E’ la stessa situazione economica della paese che è sfuggita al controllo del governo: si parla di miliardi di dollari di capitali in fuga all’estero, banche sull’orlo del fallimento, l’attività produttiva crollata del 50 per cento. Gli analisti ritengono che tutto questo porterà alla rottura di quel tacito patto tra la classi produttive del paese, i grandi commercianti, e il regime, secondo il quale alla rinuncia dei diritti civili corrispondeva la garanzia di prosperità e di stabilità.

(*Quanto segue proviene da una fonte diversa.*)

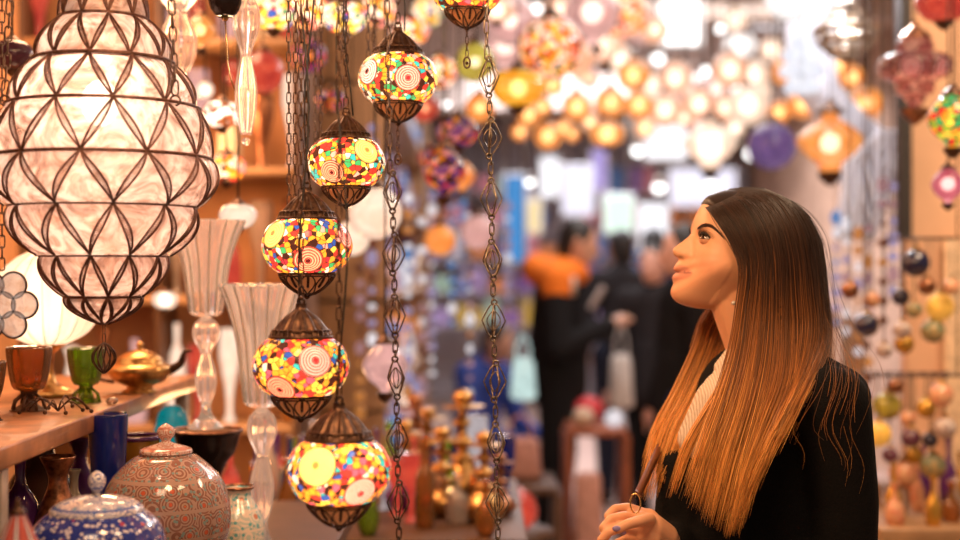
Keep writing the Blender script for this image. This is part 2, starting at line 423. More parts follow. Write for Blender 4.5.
def mosaic_lantern(px, py, Y, R, seed, meds, pal, label, power=.16, tassel=0, es=.62, top=CEIL, glow=True):
    c = P(px, py, Y); rt = thing('mosaic_lantern', c, label, 'lantern', 'mosaic lanterns hanging in front of the stall')
    MB().lathe_open(gprof(R), 72, smooth=4).build('mosaic_globe', mosaic_mat('mosaic_glass', seed, meds, pal, es), rt)
    cp = dome(R, MB()); cp.torus((0,0,R*.60), R*.63, R*.035, n=40); cp.torus((0,0,R*.74), R*.58, R*.022, n=40)
    for k in range(30):
        a = 2*PI*k/30; cp.tube([(R*.585*math.cos(a), R*.585*math.sin(a), R*.74), (R*.635*math.cos(a), R*.635*math.sin(a), R*.60), (R*.645*math.cos(a), R*.645*math.sin(a), R*.55)], R*.02, 5)
    cp.torus((0,0,R*1.33), R*.07, R*.022, 'y', 14); cp.build('pierced_cap', bronze, rt)
    cb = cup_wires(R, MB()); cb.build('openwork_cup', bronze, rt)
    MB().lathe_open([(R*.50, -R*.60), (R*.48, -R*.68), (R*.38, -R*.86), (R*.18, -R*1.0), (0, -R*1.04)], 32, smooth=2).build('cup_lining', mat('amber_lining', (.75,.30,.10), .5, .5, emit=(1,.35,.12), es=.12), rt)  # weak emission in the lining stands in for lamp light inside the cup
    MB().ball((0,0,R*.05), R*.16, 12, 8, (1,1,1.3)).build('bulb', bulb_mat('warm_bulb', (1,.75,.5), 6), rt)
    if glow: point('mosaic_lamp_light', (-R*.04, -R*.30, R*.08), power, (1,.72,.45), .012, rt)
    ch = MB().chain((0,0,R*1.38), (0,0,top-c.z), .011, .0042, .0012); ch.build('chain', bronze, rt)
    w = []; 
    for i in range(30):
        t = i/29; z = R*1.2+(top-c.z-R*1.2)*t; w.append((.009*math.sin(t*23+seed)+.004, .006*math.cos(t*19), z))
    MB().tube(w, .0016, 5).build('cord', cordm, rt)
    if tassel:
        z0 = -R*1.13; ta = MB().chain((0,0,z0), (0,0,z0-tassel), .007, .0028, .0009)
        ta.torus((0,0,z0-tassel-.010), .006, .0018, 'y', 14, sy=1.7); ta.ball((0,0,z0-tassel-.011), .0035, 8, 6); ta.build('tassel', bronze, rt)
    return rt
pal1 = [WH, OR, YE, DK, TE, YE, RE, OR, GR, WH, DK, OR, PK, RE]
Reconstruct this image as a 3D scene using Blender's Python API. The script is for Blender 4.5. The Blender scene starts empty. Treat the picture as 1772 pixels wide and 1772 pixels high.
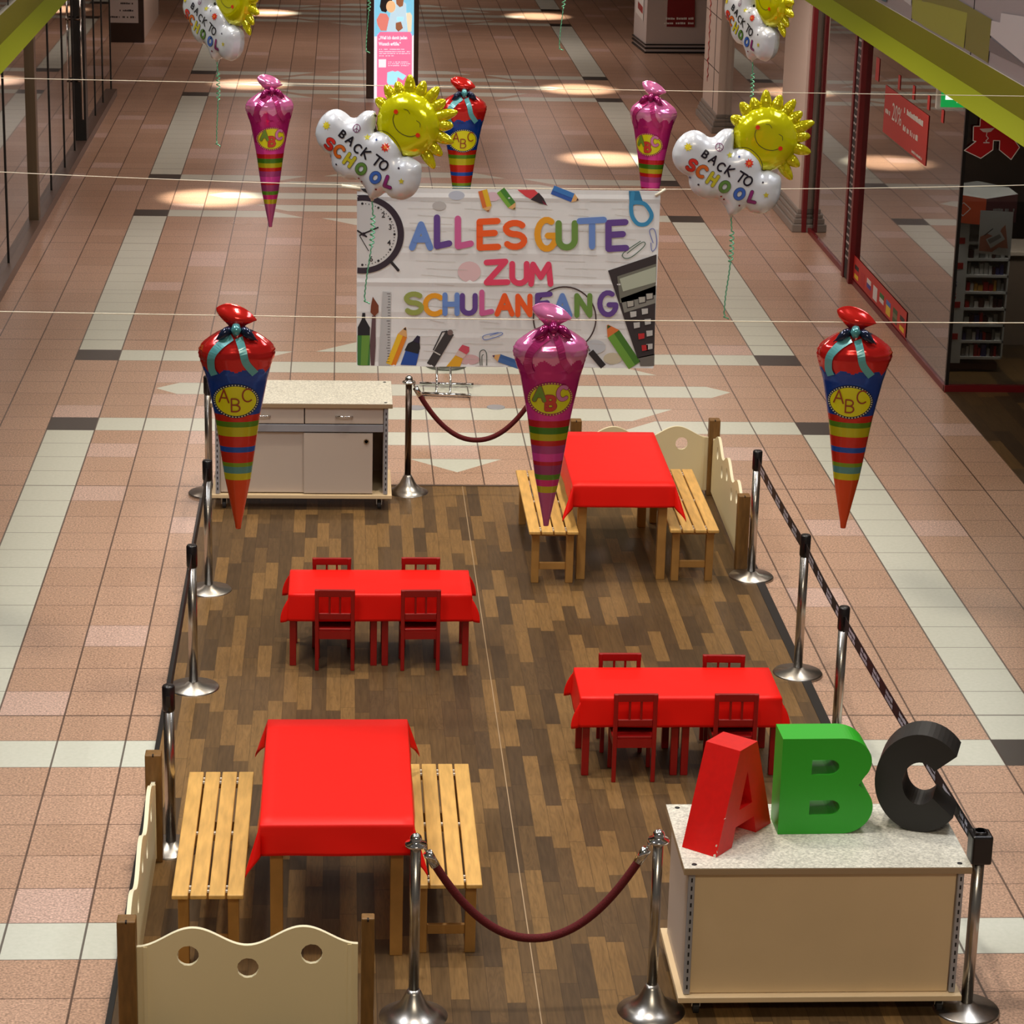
import bpy, bmesh, math, random
from mathutils import Vector, Matrix, noise
from mathutils.geometry import delaunay_2d_cdt
random.seed(7)
PI = math.pi
sin, cos = math.sin, math.cos
SC = bpy.context.scene
COL = SC.collection

# ------------------------------------------------------------------ camera
H = 6.3
FPX = 4506.32
PITCH, YAW, ROLL = 0.30350, 0.06859, 0.02508
FW = Vector((sin(YAW)*cos(PITCH), cos(YAW)*cos(PITCH), -sin(PITCH)))
r0 = Vector((cos(YAW), -sin(YAW), 0)); u0 = r0.cross(FW)
RT = r0*cos(ROLL) + u0*sin(ROLL); UP = -r0*sin(ROLL) + u0*cos(ROLL)
cd = bpy.data.cameras.new('camera'); cam = bpy.data.objects.new('camera', cd); COL.objects.link(cam)
cam.matrix_world = Matrix(((RT.x, UP.x, -FW.x, 0), (RT.y, UP.y, -FW.y, 0), (RT.z, UP.z, -FW.z, H), (0, 0, 0, 1)))
cd.sensor_width = 36; cd.lens = FPX/1772*36; cd.clip_end = 300; cd.clip_start = 0.1
SC.camera = cam
SC.view_settings.view_transform = 'Standard'; SC.view_settings.look = 'None'
SC.view_settings.exposure = 0.0; SC.view_settings.gamma = 1; SC.view_settings.use_curve_mapping = False
try:
    SC.cycles.use_denoising = True
    SC.cycles.max_bounces = 8
except Exception: pass

def lin(c):
    return tuple(((v/255)/12.92 if v/255 <= .04045 else ((v/255+.055)/1.055)**2.4) for v in c) + (1,)

# ------------------------------------------------------------------ world and lights
W = bpy.data.worlds.new('world'); SC.world = W; W.use_nodes = True
W.node_tree.nodes['Background'].inputs[0].default_value = (0.95, 0.86, 0.76, 1)
W.node_tree.nodes['Background'].inputs[1].default_value = 0.10
def light(name, kind, loc, power, color, **kw):
    l = bpy.data.lights.new(name, kind); l.energy = power; l.color = color
    for k, v in kw.items(): setattr(l, k, v)
    o = bpy.data.objects.new(name, l); o.location = loc; COL.objects.link(o); return o
WARM = (1.0, 0.86, 0.68); NEUT = (1.0, 0.93, 0.83)
def aim(o, t): o.rotation_euler = (Vector(t)-o.location).to_track_quat('-Z', 'Y').to_euler()
# lamps hanging high over the middle of the hall, shining straight down
for x, y, p in ((0.9, 11.0, 860), (0.6, 14.6, 1020), (0.9, 18.2, 1000), (1.1, 22.4, 1100), (1.3, 26.2, 640)):
    light('hall_spot', 'SPOT', (x, y, 9.2), p, (1.0, 0.91, 0.80) if y < 15 else WARM, spot_size=math.radians(76), spot_blend=1.0, shadow_soft_size=0.22)
for x, y, p in ((-3.2, 11.5, 300), (-2.9, 18.5, 250), (4.9, 12.5, 190), (4.9, 20.0, 210)):
    light('side_fill', 'AREA', (x, y, 8.8), p, (.95, .96, 1.0) if y < 15 else NEUT, shape='RECTANGLE', size=1.6, size_y=3.0)  # added area fill over both sides of the hall
# added warm fill from behind the viewer, for faces turned this way
aim(light('camera_fill', 'AREA', (1.5, 1.5, 8.6), 270, (1, .86, .66), shape='RECTANGLE', size=4.0, size_y=1.0), (1.0, 14, 0))
# downlights in the far ceiling: round pools on the floor
for x, y, p in ((3.75, 37.0, 1900), (3.95, 43.9, 1900), (4.0, 54.3, 1900), (-1.7, 33.6, 1900), (-1.55, 43.9, 1700), (-1.6, 54.1, 1900), (1.2, 61.0, 500)):
    light('far_downlight', 'SPOT', (x, y, 3.34), p, (1, .86, .68), spot_size=math.radians(26), spot_blend=1.0, shadow_soft_size=0.05)
for x, y in ((-1.5, 39), (3.6, 40.5), (-1.5, 49), (3.6, 49), (1, 57), (1.2, 33), (1.0, 44.0), (-1.5, 30.2), (4, 31)):
    light('far_ceiling_lamp', 'AREA', (x, y, 3.34), 42, (1, .85, .78), shape='RECTANGLE', size=1.2, size_y=1.2)
# added fill under the galleries, brightens walls and shop fronts
for x, y in ((5.2, 20), (5.2, 25.5), (5.2, 30.5), (5.2, 36), (-3.2, 22), (-3.2, 29), (-3.2, 36)):
    light('gallery_fill', 'AREA', (x, y, 3.36), 8 if x > 0 else 11, (1, .86, .74), shape='RECTANGLE', size=.5, size_y=1.5)
light('shop_fill', 'AREA', (6.5, 24.45, 3.3), 45, (1, .95, .9), shape='RECTANGLE', size=.6, size_y=.6)  # added fill that brightens the window display

def G(x, y, z=0.0):
    d = FW + RT*((x-886)/FPX) - UP*((y-886)/FPX); t = (z-H)/d.z
    return Vector((d.x*t, d.y*t, z))
def atY(x, y, Y):
    d = FW + RT*((x-886)/FPX) - UP*((y-886)/FPX); t = Y/d.y
    return Vector((d.x*t, Y, H+d.z*t))
def atX(x, y, X):
    d = FW + RT*((x-886)/FPX) - UP*((y-886)/FPX); t = X/d.x
    return Vector((X, d.y*t, H+d.z*t))
def atD(x, y, zc):
    d = FW + RT*((x-886)/FPX) - UP*((y-886)/FPX)
    return Vector((0, 0, H)) + d*zc

# ------------------------------------------------------------------ materials
def mat(name, col, rough=.5, metal=0.0, emit=0.0, spec=.5, noise_amt=0.0, noise_scale=20.0, bump=0.0, bump_scale=30.0, coat=0.0, stretch=None):
    m = bpy.data.materials.new(name); m.use_nodes = True
    nt = m.node_tree; b = nt.nodes['Principled BSDF']
    c = lin(col)
    b.inputs['Base Color'].default_value = c
    b.inputs['Roughness'].default_value = rough; b.inputs['Metallic'].default_value = metal
    b.inputs['Specular IOR Level'].default_value = spec; b.inputs['Coat Weight'].default_value = coat
    if emit:
        b.inputs['Emission Color'].default_value = c; b.inputs['Emission Strength'].default_value = emit
    if noise_amt or bump:
        tc = nt.nodes.new('ShaderNodeTexCoord'); mp = nt.nodes.new('ShaderNodeMapping')
        if stretch: mp.inputs['Scale'].default_value = stretch
        nt.links.new(tc.outputs['Object'], mp.inputs[0])
    if noise_amt:
        n = nt.nodes.new('ShaderNodeTexNoise'); n.inputs['Scale'].default_value = noise_scale; n.inputs['Detail'].default_value = 4
        nt.links.new(mp.outputs[0], n.inputs['Vector'])
        mr = nt.nodes.new('ShaderNodeMapRange'); mr.inputs[1].default_value = .3; mr.inputs[2].default_value = .7
        mr.inputs[3].default_value = 1-noise_amt; mr.inputs[4].default_value = 1+noise_amt
        nt.links.new(n.outputs[0], mr.inputs[0])
        mx = nt.nodes.new('ShaderNodeVectorMath'); mx.operation = 'SCALE'; mx.inputs[0].default_value = c[:3]
        nt.links.new(mr.outputs[0], mx.inputs['Scale']); nt.links.new(mx.outputs[0], b.inputs['Base Color'])
    if bump:
        n2 = nt.nodes.new('ShaderNodeTexNoise'); n2.inputs['Scale'].default_value = bump_scale; n2.inputs['Detail'].default_value = 3
        nt.links.new(mp.outputs[0], n2.inputs['Vector'])
        bp = nt.nodes.new('ShaderNodeBump'); bp.inputs['Strength'].default_value = bump; bp.inputs['Distance'].default_value = .01
        nt.links.new(n2.outputs[0], bp.inputs['Height']); nt.links.new(bp.outputs[0], b.inputs['Normal'])
    return m

class NT:
    """tiny helper that writes shader maths"""
    def __init__(s, m): s.t = m.node_tree
    def m(s, op, a, b=0.0, c=0.0):
        n = s.t.nodes.new('ShaderNodeMath'); n.operation = op
        for i, v in enumerate((a, b, c)):
            if isinstance(v, (int, float)): n.inputs[i].default_value = v
            else: s.t.links.new(v, n.inputs[i])
        return n.outputs[0]
    def between(s, v, lo, hi):
        return s.m('MULTIPLY', s.m('GREATER_THAN', v, lo), s.m('LESS_THAN', v, hi))
    def OR(s, a, b): return s.m('MAXIMUM', a, b)
    def AND(s, a, b): return s.m('MULTIPLY', a, b)
    def NOT(s, a): return s.m('SUBTRACT', 1.0, a)
    def mix(s, f, a, b):
        n = s.t.nodes.new('ShaderNodeMix'); n.data_type = 'RGBA'
        s.t.links.new(f, n.inputs[0]) if not isinstance(f, (int, float)) else setattr(n.inputs[0], 'default_value', f)
        for sock, v in ((n.inputs[6], a), (n.inputs[7], b)):
            if isinstance(v, tuple): sock.default_value = v
            else: s.t.links.new(v, sock)
        return n.outputs[2]
    def xyz(s):
        g = s.t.nodes.new('ShaderNodeNewGeometry'); sp = s.t.nodes.new('ShaderNodeSeparateXYZ')
        s.t.links.new(g.outputs['Position'], sp.inputs[0]); return sp.outputs, g.outputs['Position']
    def comb(s, x, y, z=0.0):
        n = s.t.nodes.new('ShaderNodeCombineXYZ')
        for i, v in enumerate((x, y, z)):
            if isinstance(v, (int, float)): n.inputs[i].default_value = v
            else: s.t.links.new(v, n.inputs[i])
        return n.outputs[0]
    def white(s, vec):
        n = s.t.nodes.new('ShaderNodeTexWhiteNoise'); n.noise_dimensions = '3D'; s.t.links.new(vec, n.inputs[0]); return n.outputs[0]
    def noise(s, vec, scale, detail=2.0):
        n = s.t.nodes.new('ShaderNodeTexNoise'); n.inputs['Scale'].default_value = scale; n.inputs['Detail'].default_value = detail
        s.t.links.new(vec, n.inputs['Vector']); return n.outputs[0]
    def scale(s, col, f):
        n = s.t.nodes.new('ShaderNodeVectorMath'); n.operation = 'SCALE'
        s.t.links.new(col, n.inputs[0]); s.t.links.new(f, n.inputs['Scale']); return n.outputs[0]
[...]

Senza più il sostengo della borghesia produttiva siriana ad Assad resterà solo l’aiuto avvelenato dell’Iran per regge l’urto della protesta: e già molte testimonianze parlano di agenti iraniani infiltrati nei ranghi dell’esercito impegnati nella repressione di piazza. Ma anche l’aiuto iraniano rischia di non essere sufficiente, condizionato com’è dagli altolà turchi che sull’area hanno interessi contrapposti.
Fino a ieri Assad poteva avere due strade davanti a sé: cedere a un accordo serio con l’opposizione, aprire a una stagione di riforme democratiche, indire elezioni non manipolate per dare vita a un governo multi-etnico e multi-religioso; oppure resistere e gettare il paese in una sanguinosa guerra civile, appesantita da decenni di odii, di tensioni e di brama di vendetta. Con gli attacchi di domenica sembra essersi lanciato a capofitto in questa seconda disperata opzione, in linea con la folle storia personale e della sua famiglia.
Purtroppo, mentre Barack Obama è impegnato a salvare l’America dal default, l’Europa cerca di evitare il tracollo dell’Euro, l’Onu si dedica alla proclamazione unilaterale dello Stato palestinese e la Nato non riesce a stanare Gheddafi dal suo bunker, sembra non essere rimasto nessun in grado di fermarlo.